Direction: Of the lines in this listing, how many contain the word "empty"? Give the number and nothing else.

★ ★ ★

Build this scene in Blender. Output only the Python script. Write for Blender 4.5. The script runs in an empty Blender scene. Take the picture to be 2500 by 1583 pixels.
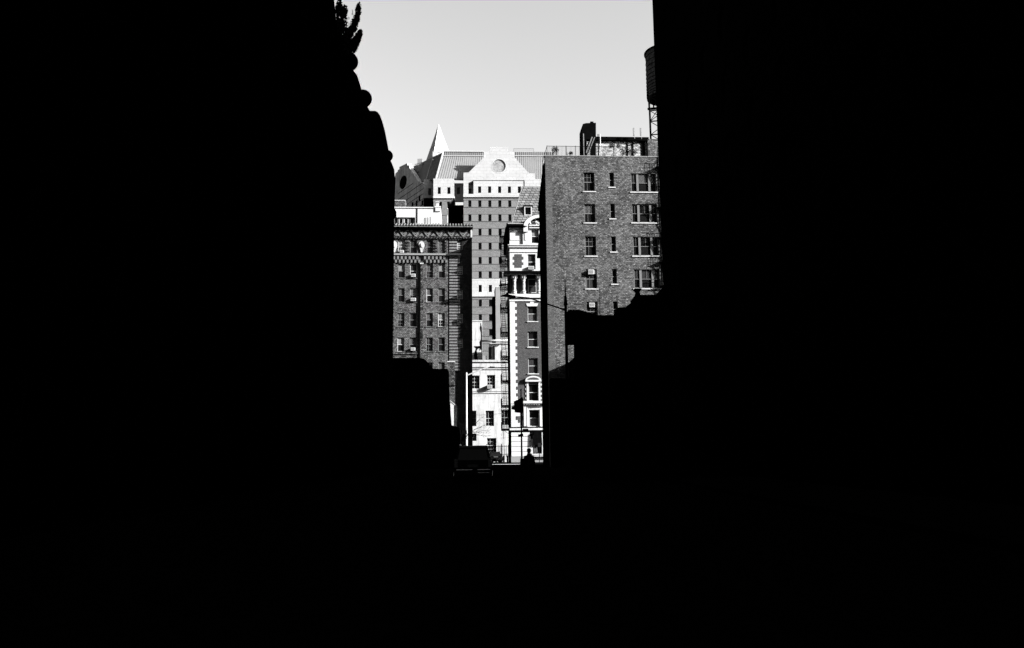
import bpy, math, random
from mathutils import Vector, Matrix, Euler
random.seed(7)
S = bpy.context.scene
C = S.collection
R = math.radians
# ------------------------------------------------------------------ camera
F = 2047.0; CX, CY = 1250.0, 791.5
PITCH, ROLL = R(8.57), -0.0105
cd = bpy.data.cameras.new("camera"); cam = bpy.data.objects.new("camera", cd); C.objects.link(cam); S.camera = cam
cd.sensor_width = 36; cd.lens = F/2500*36; cd.clip_end = 5000
CM = (Euler((R(90)+PITCH, 0, 0)).to_matrix() @ Matrix.Rotation(ROLL, 3, 'Z'))
cam.location = (0, 0, 1.6); cam.rotation_euler = CM.to_euler()
EYE = Vector((0, 0, 1.6))
# ------------------------------------------------------------------ light (monochrome film: all light and paint are grey)
YAW = R(3.4)
L = Matrix.Rotation(YAW, 3, 'Z') @ Vector((2.2, -1.0, .92)); L.normalize()
w = bpy.data.worlds.new("World"); S.world = w; w.use_nodes = True
n = w.node_tree.nodes; l = w.node_tree.links
sk = n.new('ShaderNodeTexSky'); sk.sky_type = 'NISHITA'; sk.sun_disc = False
sk.sun_elevation = math.asin(L.z); sk.sun_rotation = math.atan2(L.x, L.y); sk.dust_density = 4
bw = n.new('ShaderNodeRGBToBW'); l.new(sk.outputs[0], bw.inputs[0]); l.new(bw.outputs[0], n['Background'].inputs[0])
n['Background'].inputs[1].default_value = .05
sd = bpy.data.lights.new('sun', 'SUN'); sd.energy = 5; sd.angle = R(.5)
so = bpy.data.objects.new('sun', sd); C.objects.link(so); so.location = (60, -20, 60); so.rotation_euler = L.to_track_quat('Z', 'Y').to_euler()
S.view_settings.view_transform = 'Standard'; S.view_settings.look = 'None'; S.view_settings.gamma = 1
S.view_settings.exposure = 3.2
# ------------------------------------------------------------------ helpers
def ray(px, py):
    return CM @ Vector(((px-CX)/F, -(py-CY)/F, -1.0))
def P(px, py, Y):
    d = ray(px, py); return EYE + d*(Y/d.y)
def PX(px, py, X):
    d = ray(px, py); return EYE + d*(X/d.x)
def tag(o, label=None, cat=None, group=None, kind=None):
    if label: o['label'] = label
    if cat: o['category'] = cat
    if group: o['group'] = group
    if kind: o['kind'] = kind
    return o
def empty(name, loc, rz, label, cat, group=None):
    o = bpy.data.objects.new(name, None); C.objects.link(o); o.location = loc; o.rotation_euler = (0, 0, rz)
    return tag(o, label, cat, group)
class Face:
    """vertical facade plane through the point seen at (px) at depth Y, turned by yaw a; local x = along, y = into the building, z = up"""
    def __init__(s, px, py, Y, a=YAW):
        p = P(px, py, Y); s.o = Vector((p.x, p.y, 0)); s.a = a
        s.u = Vector((math.cos(a), math.sin(a), 0)); s.v = Vector((-math.sin(a), math.cos(a), 0))
    def uz(s, px, py, y=0):
        d = ray(px, py); q = s.o + s.v*y
        t = (q-EYE).dot(s.v)/d.dot(s.v); p = EYE + d*t
        return (p-s.o).dot(s.u), p.z
    def r(s, l, t, r, b, y=0):
        cx, cy = (l+r)/2, (t+b)/2
        return (s.uz(l, cy, y)[0], s.uz(r, cy, y)[0], s.uz(cx, b, y)[1], s.uz(cx, t, y)[1])
    def W(s, u, y, z):
        return s.o + s.u*u + s.v*y + Vector((0, 0, z))
    def root(s, name, label, cat, group=None):
        return empty(name, s.o, s.a, label, cat, group)
class MB:
    def __init__(s): s.v = []; s.f = []
    def add(s, vs, fs):
        k = len(s.v); s.v += [tuple(p) for p in vs]; s.f += [tuple(i+k for i in f) for f in fs]; return s
    def box(s, x0, x1, y0, y1, z0, z1):
        vs = [(x0,y0,z0),(x1,y0,z0),(x1,y1,z0),(x0,y1,z0),(x0,y0,z1),(x1,y0,z1),(x1,y1,z1),(x0,y1,z1)]
        return s.add(vs, [(0,3,2,1),(4,5,6,7),(0,1,5,4),(1,2,6,5),(2,3,7,6),(3,0,4,7)])
    def prism(s, pts, y0, y1):
        """pts (x,z) extruded along y"""
        k = len(pts); vs = [(x, y0, z) for x, z in pts] + [(x, y1, z) for x, z in pts]
        fs = [tuple(range(k)), tuple(range(2*k-1, k-1, -1))] + [(i, i+k, (i+1) % k+k, (i+1) % k) for i in range(k)]
        return s.add(vs, fs)
    def hexa(s, a, b):
        """bottom ring a, top ring b (lists of points of equal length)"""
        k = len(a); fs = [tuple(range(k-1, -1, -1)), tuple(range(k, 2*k))] + [(i, (i+1) % k, (i+1) % k+k, i+k) for i in range(k)]
        return s.add(list(a)+list(b), fs)
    def bar(s, a, b, w, h=None):
        a, b = Vector(a), Vector(b); d = (b-a).normalized(); h = h or w
        x = d.cross(Vector((0, 0, 1))); x = Vector((1, 0, 0)) if x.length < 1e-3 else x.normalized()
        y = x.cross(d); x = x*w/2; y = y*h/2
        return s.hexa([a-x-y, a+x-y, a+x+y, a-x+y], [b-x-y, b+x-y, b+x+y, b-x+y])
    def tube(s, a, b, r0, r1=None, k=10):
        a, b = Vector(a), Vector(b); d = (b-a).normalized(); r1 = r0 if r1 is None else r1
        x = d.cross(Vector((0, 0, 1))); x = Vector((1, 0, 0)) if x.length < 1e-3 else x.normalized(); y = x.cross(d)
        ring = lambda c, r: [c + (x*math.cos(2*math.pi*i/k) + y*math.sin(2*math.pi*i/k))*r for i in range(k)]
        return s.hexa(ring(a, r0), ring(b, max(r1, 1e-4)))
    def lathe(s, c, prof, k=16):
        c = Vector(c); base = len(s.v); m = len(prof)
        vs = [(c.x+r*math.cos(2*math.pi*i/k), c.y+r*math.sin(2*math.pi*i/k), c.z+z) for r, z in prof for i in range(k)]
        fs = [(j*k+i, j*k+(i+1) % k, (j+1)*k+(i+1) % k, (j+1)*k+i) for j in range(m-1) for i in range(k)]
        fs += [tuple(range(k-1, -1, -1)), tuple(range((m-1)*k, m*k))]
        return s.add(vs, fs)
    def ball(s, c, r, k=20, sz=1.0, sx=1.0, sy=1.0):
        pr = [(max(1e-3, r*math.sin(math.pi*j/12)), -r*sz*math.cos(math.pi*j/12)) for j in range(13)]
        i0 = len(s.v); s.lathe(c, pr, k)
        s.v[i0:] = [(c[0]+(p[0]-c[0])*sx, c[1]+(p[1]-c[1])*sy, p[2]) for p in s.v[i0:]]
        return s
    def wall(s, u0, u1, z0, z1, y, th, holes, rec=.2, back=True):
        """front sheet with real openings and reveals, closed body behind"""
        hs = [(max(a, u0), min(b, u1), max(c, z0), min(d, z1)) for a, b, c, d in holes]
        us = sorted({u0, u1, *[h[0] for h in hs], *[h[1] for h in hs]}); zs = sorted({z0, z1, *[h[2] for h in hs], *[h[3] for h in hs]})
        for i in range(len(us)-1):
            for j in range(len(zs)-1):
                a, b, c, d = us[i], us[i+1], zs[j], zs[j+1]
                if b-a < 1e-5 or d-c < 1e-5: continue
                if any(h[0] <= (a+b)/2 <= h[1] and h[2] <= (c+d)/2 <= h[3] for h in hs): continue
                s.add([(a,y,c),(b,y,c),(b,y,d),(a,y,d)], [(0,1,2,3)])
        for a, b, c, d in hs:
            y2 = y+rec
            s.add([(a,y,c),(b,y,c),(b,y,d),(a,y,d),(a,y2,c),(b,y2,c),(b,y2,d),(a,y2,d)], [(0,4,5,1),(1,5,6,2),(2,6,7,3),(3,7,4,0)])
        y2 = y+th
        s.add([(u0,y,z0),(u1,y,z0),(u1,y,z1),(u0,y,z1),(u0,y2,z0),(u1,y2,z0),(u1,y2,z1),(u0,y2,z1)], [(0,4,5,1),(1,5,6,2),(2,6,7,3),(3,7,4,0)]+([(5,4,7,6)] if back else []))
        return s
    def mesh(s, name, mat, smooth=False):
        me = bpy.data.meshes.new(name); me.from_pydata(s.v, [], s.f); me.materials.append(mat)
        if smooth:
            for p in me.polygons: p.use_smooth = True
        me.update(); return me
    def build(s, name, mat, parent=None, world=False, smooth=False, loc=None):
        if world and parent is not None:
            M = (Matrix.Translation(parent.location) @ parent.rotation_euler.to_matrix().to_4x4()).inverted()
            s.v = [tuple(M @ Vector(p)) for p in s.v]
        o = bpy.data.objects.new(name, s.mesh(name, mat, smooth)); C.objects.link(o); o.parent = parent
        if loc is not None: o.location = loc
        return o
def put(name, me, parent, loc, rz=0):
    o = bpy.data.objects.new(name, me); C.objects.link(o); o.parent = parent; o.location = loc; o.rotation_euler = (0, 0, rz); return o
def fbox(mb, f, l, t, r, b, y0, y1):
    u0, u1, z0, z1 = f.r(l, t, r, b, y0); return mb.box(u0, u1, y0, y1, z0, z1)
def fpoly(mb, f, pts, y0, y1):
    return mb.prism([f.uz(x, y, y0) for x, y in pts], y0, y1)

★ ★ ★

Output for this task: 3